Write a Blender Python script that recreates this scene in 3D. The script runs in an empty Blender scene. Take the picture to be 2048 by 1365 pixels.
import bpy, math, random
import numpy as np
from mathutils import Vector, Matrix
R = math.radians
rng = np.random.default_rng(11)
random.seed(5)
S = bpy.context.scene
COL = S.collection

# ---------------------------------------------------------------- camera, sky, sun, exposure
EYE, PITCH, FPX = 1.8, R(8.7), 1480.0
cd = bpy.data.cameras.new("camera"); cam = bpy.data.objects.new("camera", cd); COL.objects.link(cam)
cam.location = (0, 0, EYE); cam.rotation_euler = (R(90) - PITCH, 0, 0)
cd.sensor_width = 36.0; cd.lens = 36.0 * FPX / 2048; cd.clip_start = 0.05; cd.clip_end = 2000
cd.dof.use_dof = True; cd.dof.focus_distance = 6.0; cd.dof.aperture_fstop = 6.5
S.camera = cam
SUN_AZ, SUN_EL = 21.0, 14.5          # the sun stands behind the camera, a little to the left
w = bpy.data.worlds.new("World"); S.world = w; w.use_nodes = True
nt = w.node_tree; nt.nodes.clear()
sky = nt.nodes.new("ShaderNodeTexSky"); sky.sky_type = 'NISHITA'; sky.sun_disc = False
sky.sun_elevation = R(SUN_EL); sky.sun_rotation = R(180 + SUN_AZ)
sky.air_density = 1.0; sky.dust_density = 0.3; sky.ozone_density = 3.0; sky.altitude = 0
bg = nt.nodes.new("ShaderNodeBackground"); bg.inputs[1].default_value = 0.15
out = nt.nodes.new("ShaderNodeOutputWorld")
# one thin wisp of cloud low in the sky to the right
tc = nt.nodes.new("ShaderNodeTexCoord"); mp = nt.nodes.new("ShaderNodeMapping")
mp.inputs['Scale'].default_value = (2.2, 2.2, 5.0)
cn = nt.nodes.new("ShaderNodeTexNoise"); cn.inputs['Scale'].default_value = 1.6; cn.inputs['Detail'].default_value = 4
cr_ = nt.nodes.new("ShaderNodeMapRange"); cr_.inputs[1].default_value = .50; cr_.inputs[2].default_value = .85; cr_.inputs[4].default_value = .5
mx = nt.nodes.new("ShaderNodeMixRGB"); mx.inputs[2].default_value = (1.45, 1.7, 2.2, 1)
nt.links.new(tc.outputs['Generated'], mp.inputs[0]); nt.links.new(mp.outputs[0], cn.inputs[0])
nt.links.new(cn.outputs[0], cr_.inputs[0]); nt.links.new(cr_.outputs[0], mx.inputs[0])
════
Exercise: Each line from the top of the material above through the line with "COL = S.collection" must be echoed exactly, and no other line.

Response below:
Write a Blender Python script that recreates this scene in 3D. The script runs in an empty Blender scene. Take the picture to be 2048 by 1365 pixels.
import bpy, math, random
import numpy as np
from mathutils import Vector, Matrix
R = math.radians
rng = np.random.default_rng(11)
random.seed(5)
S = bpy.context.scene
COL = S.collection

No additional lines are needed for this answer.